Relationships

Terminally Lovesick: 5 Signs You're Hopelessly In Love

by Isabelle Thye
Stocksy

There are so many listicles circulating the web that communicate five, 10 and even 20 signs you're in love.

Everyone has his or her own unique interpretation of love, according to different contexts and life experiences.

There are signs you are happily in love, and there are also signs some people are painfully in love:

You defend him in every way, even when the world stands against you.

He is a workaholic, and he has always been absent. He is not available when you need him for emotional support.

You hardly have a plus-one while attending parties. He has to put you in his schedule in order to see you. He makes promises he never fulfills.

Everyone tells you you are not treated fairly and your relationship is not working out. You understand where those statements come from, but you fight for him in every way you can.

You come up with a million excuses to justify all the honest observations from your friends.

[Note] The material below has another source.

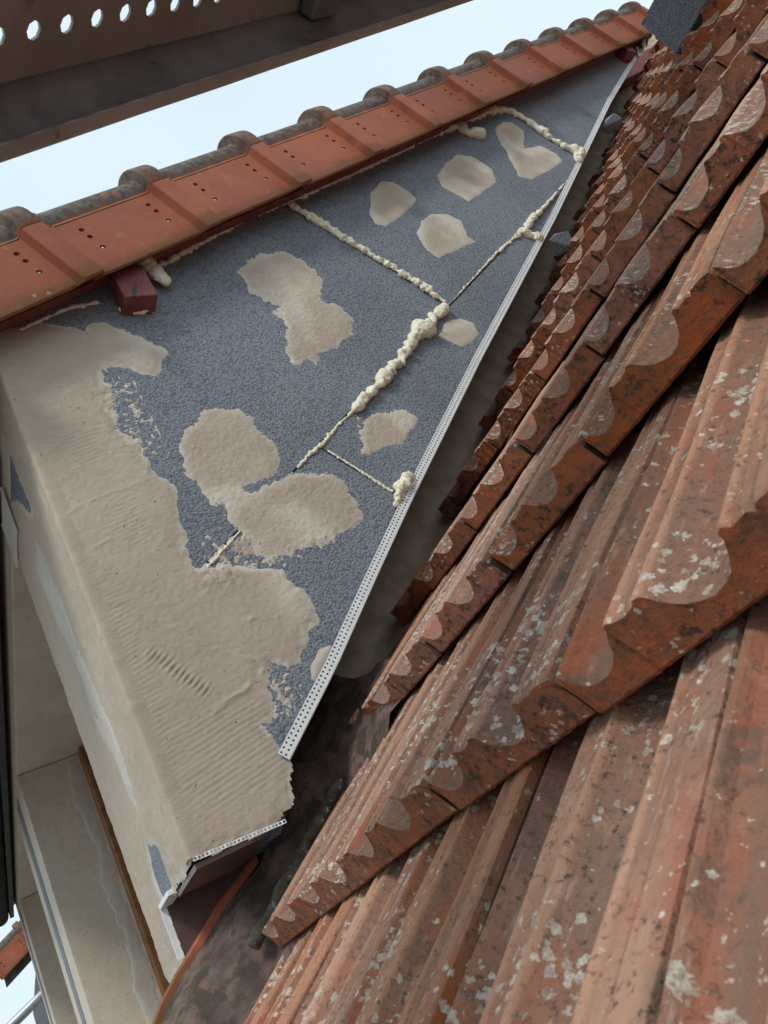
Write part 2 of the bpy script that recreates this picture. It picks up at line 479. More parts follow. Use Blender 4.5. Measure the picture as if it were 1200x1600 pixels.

You are rationally irrational.

You are not a teenager, but you do agree love is blind. You are able to step back and look at the situation with an analytical mind. You know you are not his priority in life, and you are in denial for still having faith in him.

You, nevertheless, stubbornly stick to it. You choose to take this unpredictable path because your gut tells you to do so.

You are all in until you are out.

When you look back, you only see good things.

You think about him a lot. You think about the trip you took with him, the late-night movies at his place, the crazy stuff he told you he was doing and the warmth of waking up next to him.

Then, you tell yourself whatever happens in the end, those memories were real and you lived those moments.

Your relationship is like traveling: You hold your breath at the mesmerizing scenery and then, you move along in your journey. That moment and feeling sticks for a long, long time and puts a smile on your face whenever it comes back to you.

You say, "Go with the flow," even when people tell you it takes compromise to make it work.

It takes two conscious minds to align lifestyle and values. Even if he compromises to be physically present, he might still be mentally unavailable because there are just too many unfinished matters out there.

Loving him is a way of loving yourself because it is the conscious choice you make. There are plenty of easy options out there, but you chose the risky path without looking back.

You are so ready to get hurt.

What doesn’t kill you makes you stronger. You truly believe love is blind because you still hold on, knowing he is slipping away from your life.

Your analytic mind allows you to say you love him, even though the level of commitment is clearly unbalanced. You gave up a piece of yourself to build those beautiful memories and you allow yourself to be vulnerable when things go wrong.

Things look bad, but you know what? You are ready to get hurt and move on to the next great journey when time comes. Just go with the flow.